Modesto Nuts

July 7, 2013

Colorado Rockies fire Sakata as Modesto Nuts manager

Lenn Sakata, who has won more games than any manager in California League history, was fired as Modesto Nuts manager by the Colorado Rockies.

Citing the need to have a manager more supportive of the organization’s player development philosophy, the Colorado Rockies on Sunday fired Modesto Nuts manager Lenn Sakata.

“They didn’t give me a reason,” Sakata said Sunday morning while packing his office. “They said that it’s clear that I didn’t believe in what they were doing and since they weren’t going to renew my contract anyway they’d go ahead and do it now.

“So I got fired, I guess, because I don’t believe in the philosophy of what they’re doing. I got fired for caring too much about the development of each player.”

The Nuts announced the move Sunday morning, but Sakata was told of the move late Saturday night and was boxing his belongings at John Thurman Field as the players — now led by development director Fred Nelson — boarded a bus for Bakersfield.

“There are certain things that the organization is attempting to do and it became clear that Lenn was not longer going to be a fit as we moved ahead with those efforts,” said Jeff Bridich, Colorado senior director of player development.

“The decision had nothing to do with his ability to teach the game or have a positive impact on our players. But at this point we needed a different type of manager and leader to meet our developmental needs.”

The Rockies brought Sakata into the fold as the hitting coach in Low-A Asheville in 2011, then put him in the manager’s chairs in Modesto for the 2012 season.

Starting this year, Colorado discontinued the practice of having roving instructors move between its minor league affiliates, instead installing a new position in the clubhouse — the director of development — whose job it was to make sure the organization’s player development philosophies were being followed.

Sakata, 59, managed parts of nine seasons in the California League, winning a record 684 games, reaching the playoffs eight times and claiming three league championships. His first managerial job, with the Modesto A’s in 1989, also ended with Sakata being let go in mid-season.

“I’m not bitter, but I am disappointed,” Sakata said. “I’m perplexed by the mystery of this whole thing. I guess I just wasn’t clear with what the Rockies were trying to accomplish.

“I don’t harbor any animosity.
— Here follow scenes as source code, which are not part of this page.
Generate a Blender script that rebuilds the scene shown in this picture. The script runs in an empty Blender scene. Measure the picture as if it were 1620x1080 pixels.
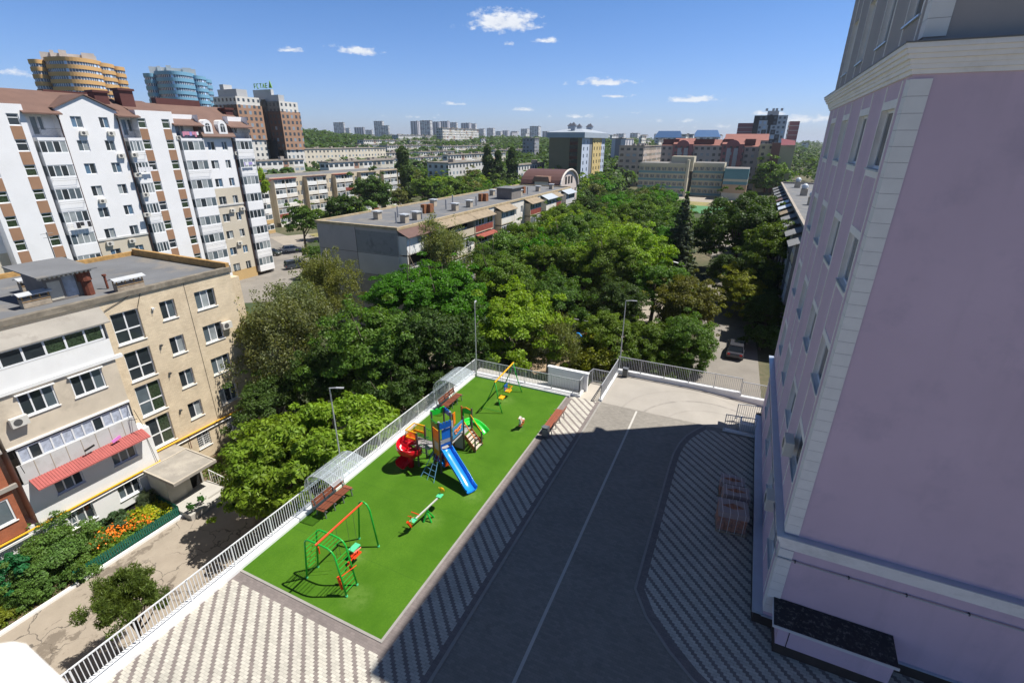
import bpy, math, random
import numpy as np
from mathutils import Vector, Matrix
R=math.radians; PI=math.pi
rnd=random.Random(7)
scn=bpy.context.scene
COL=scn.collection
# ---------------------------------------------------------------- camera model (calibrated once from the photograph)
CF,CP,CR,CY=774.269364,22.3212920,0.332009244,-24.9916321
HC=17.0
def _cam():
    p,r,w=R(CP),R(CR),R(CY)
    f=Vector((math.sin(w)*math.cos(p),math.cos(w)*math.cos(p),-math.sin(p)))
    rt=Vector((math.cos(w),-math.sin(w),0)); up=rt.cross(f)
    rt2=rt*math.cos(r)+up*math.sin(r); up2=rt2.cross(f)
    return rt2,up2,f
CRT,CUP,CFW=_cam()
def ray(px,py): return CRT*((px-810)/CF)+CUP*((540-py)/CF)+CFW
def atz(px,py,z):
    d=ray(px,py); t=(z-HC)/d.z; return Vector((d.x*t,d.y*t,z))
def aty(px,py,y):
    d=ray(px,py); t=y/d.y; return Vector((d.x*t,y,HC+d.z*t))
def atx(px,py,x):
    d=ray(px,py); t=x/d.x; return Vector((x,d.y*t,HC+d.z*t))
# ---------------------------------------------------------------- mesh builder
class MB:
    def __init__(s): s.v=[];s.f=[];s.m=[];s.uv={}
    def quad(s,a,b,c,d,m=0,uv=None):
        i=len(s.v); s.v+=[tuple(a),tuple(b),tuple(c),tuple(d)]; s.f.append((i,i+1,i+2,i+3)); s.m.append(m)
        if uv: s.uv[len(s.f)-1]=uv
        return s
    def poly(s,pts,m=0):
        i=len(s.v); s.v+=[tuple(p) for p in pts]; s.f.append(tuple(range(i,i+len(pts)))); s.m.append(m); return s
    def box(s,x0,y0,z0,x1,y1,z1,m=0,skip=''):
        if x0>x1:x0,x1=x1,x0
        if y0>y1:y0,y1=y1,y0
        if z0>z1:z0,z1=z1,z0
        i=len(s.v)
        s.v+=[(x0,y0,z0),(x1,y0,z0),(x1,y1,z0),(x0,y1,z0),(x0,y0,z1),(x1,y0,z1),(x1,y1,z1),(x0,y1,z1)]
        for k,q in (('b',(3,2,1,0)),('t',(4,5,6,7)),('s',(0,1,5,4)),('e',(1,2,6,5)),('n',(2,3,7,6)),('w',(3,0,4,7))):
            if k in skip: continue
            s.f.append(tuple(i+j for j in q)); s.m.append(m)
        return s
    def obox(s,c,ax,ay,az,hx,hy,hz,m=0):
        c=Vector(c);ax=Vector(ax).normalized()*hx;ay=Vector(ay).normalized()*hy;az=Vector(az).normalized()*hz
        i=len(s.v)
        for sz in(-1,1):
            for sx,sy in((-1,-1),(1,-1),(1,1),(-1,1)): s.v.append(tuple(c+ax*sx+ay*sy+az*sz))
        for q in ((3,2,1,0),(4,5,6,7),(0,1,5,4),(1,2,6,5),(2,3,7,6),(3,0,4,7)): s.f.append(tuple(i+j for j in q)); s.m.append(m)
        return s
    def bar(s,a,b,w,h,m=0):
        a=Vector(a);b=Vector(b);d=(b-a);L=d.length;d.normalize()
        up=Vector((0,0,1)) if abs(d.z)<.95 else Vector((1,0,0))
        sd=d.cross(up).normalized(); u2=sd.cross(d)
        return s.obox((a+b)/2,d,sd,u2,L/2,w/2,h/2,m)
    def tube(s,pts,r,m=0,n=8,caps=True):
        pts=[Vector(p) for p in pts]; rr=r if isinstance(r,(list,tuple)) else [r]*len(pts)
        base=len(s.v); prev=None
        for k,p in enumerate(pts):
            if k==0: d=pts[1]-p
            elif k==len(pts)-1: d=p-pts[k-1]
            else: d=(pts[k+1]-p).normalized()+(p-pts[k-1]).normalized()
            if d.length<1e-9: d=Vector((0,0,1))
            d.normalize()
            if prev is None:
                a=Vector((0,0,1)) if abs(d.z)<.9 else Vector((1,0,0)); e=d.cross(a).normalized()
            else:
                e=prev-d*prev.dot(d); e=e.normalized() if e.length>1e-6 else d.orthogonal().normalized()
            prev=e; g=d.cross(e)
            for j in range(n):
                t=2*PI*j/n; s.v.append(tuple(p+(e*math.cos(t)+g*math.sin(t))*rr[k]))
        for k in range(len(pts)-1):
            for j in range(n):
                a=base+k*n+j;b=base+k*n+(j+1)%n; s.f.append((a,b,b+n,a+n)); s.m.append(m)
        if caps:
            s.f.append(tuple(base+j for j in reversed(range(n)))); s.m.append(m)
            l=base+(len(pts)-1)*n; s.f.append(tuple(l+j for j in range(n))); s.m.append(m)
        return s
    def prism(s,poly,z0,z1,m=0,ax='z'):
        n=len(poly)
        def P(p,t):
            return (p[0],p[1],t) if ax=='z' else ((t,p[0],p[1]) if ax=='x' else (p[0],t,p[1]))
        i=len(s.v); s.v+=[P(p,z0) for p in poly]+[P(p,z1) for p in poly]
        s.f.append(tuple(reversed(range(i,i+n)))); s.m.append(m); s.f.append(tuple(range(i+n,i+2*n))); s.m.append(m)
        for k in range(n): s.f.append((i+k,i+(k+1)%n,i+n+(k+1)%n,i+n+k)); s.m.append(m)
        return s
    def sphere(s,c,r,m=0,nu=10,nv=7,sc=(1,1,1)):
        b=len(s.v)
        for j in range(nv+1):
            ph=PI*j/nv
            for i in range(nu):
                t=2*PI*i/nu; s.v.append((c[0]+r*sc[0]*math.sin(ph)*math.cos(t),c[1]+r*sc[1]*math.sin(ph)*math.sin(t),c[2]+r*sc[2]*math.cos(ph)))
        for j in range(nv):
            for i in range(nu):
                a=b+j*nu+i;c2=b+j*nu+(i+1)%nu; s.f.append((a,a+nu,c2+nu,c2)); s.m.append(m)
        return s
    def mesh(s,name,mats,o=(0,0,0),smooth=False):
        me=bpy.data.meshes.new(name)
        v=[(a[0]-o[0],a[1]-o[1],a[2]-o[2]) for a in s.v]
        me.from_pydata(v,[],s.f)
        for m in mats: me.materials.append(m)
        me.polygons.foreach_set('material_index',s.m)
        if smooth: me.polygons.foreach_set('use_smooth',[True]*len(s.f))
        if s.uv:
            uvl=me.uv_layers.new(name='UVMap')
            for p in me.polygons:
                u=s.uv.get(p.index)
                if u:
                    for li,c in zip(p.loop_indices,u): uvl.data[li].uv=c
        me.update()
        return me
    def build(s,name,mats,parent=None,smooth=False,loc=None):
        if not isinstance(mats,(list,tuple)): mats=[mats]
        o=loc if loc is not None else (POS[parent.name] if parent else (0,0,0))
        me=s.mesh(name,mats,o,smooth)
        ob=bpy.data.objects.new(name,me); COL.objects.link(ob)
        setp(ob,o,parent)
        return ob
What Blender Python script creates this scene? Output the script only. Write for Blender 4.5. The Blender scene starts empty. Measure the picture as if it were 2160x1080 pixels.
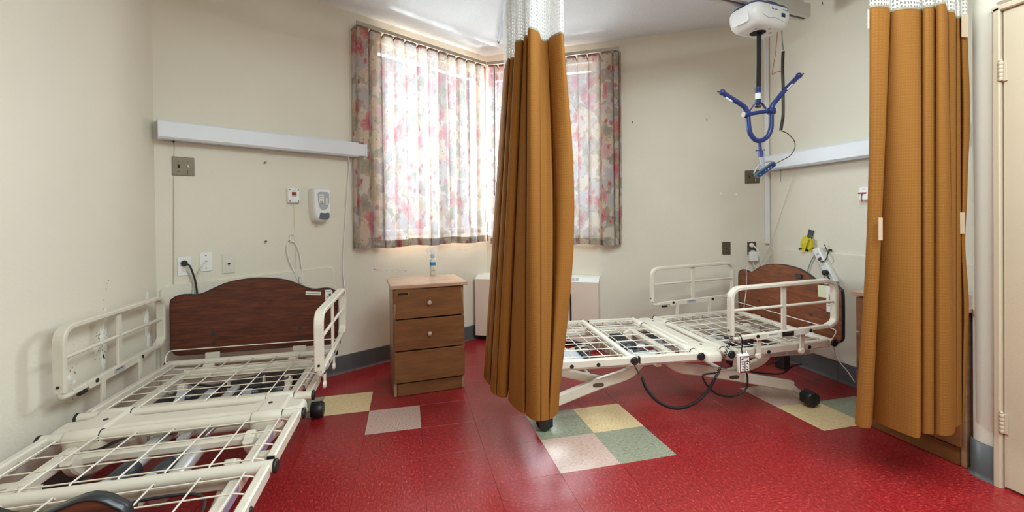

I’m grateful to have had the chance to work with the players in this organization. Every player I’ve worked with in this organization has impressed me. I respect and love every one of them as people.”

At the minor-league level, all players and field staff are supplied by the parent organization and not subject to hiring and firing by the local club.

“The Rockies are our partner,” said Modesto Nuts general manager Mike Gorrasi. “I work with every manager to make both of our jobs easier, and from that standpoint Lenn was one of the best I’ve ever worked with. Everything we’ve asked from Lenn as a manager he’s given to us and more.”

The manager-player relationship in the low minors tends to be closer than that of its major-league counterpart. At the major leagues, it’s all about winning. In the minors, it’s about developing skills while learning how to win, and the manager assumes a much more hands-on role.

“I don’t know what happens now but this can’t help but disrupt the club,” Sakata said. “The relationships are something you start establishing from Day 1, in spring training even.

“You make progress and the trust is there, and now the players will have to look for another source of guidance. I’d gotten to that point with the players, and it’s much more involved than having them put goals and feelings on pieces of paper.”

Bridich expressed confidence that the Rockies have a structure in place to help the players handle the sudden move to a new clubhouse and dugout leadership.

“As influential as a manager is on kids, as they advance through the system the development becomes incumbent on the entire organization,” Bridich said. “We still have very good people in place in Modesto and we’ll rally around the kids to make sure their needs are met.”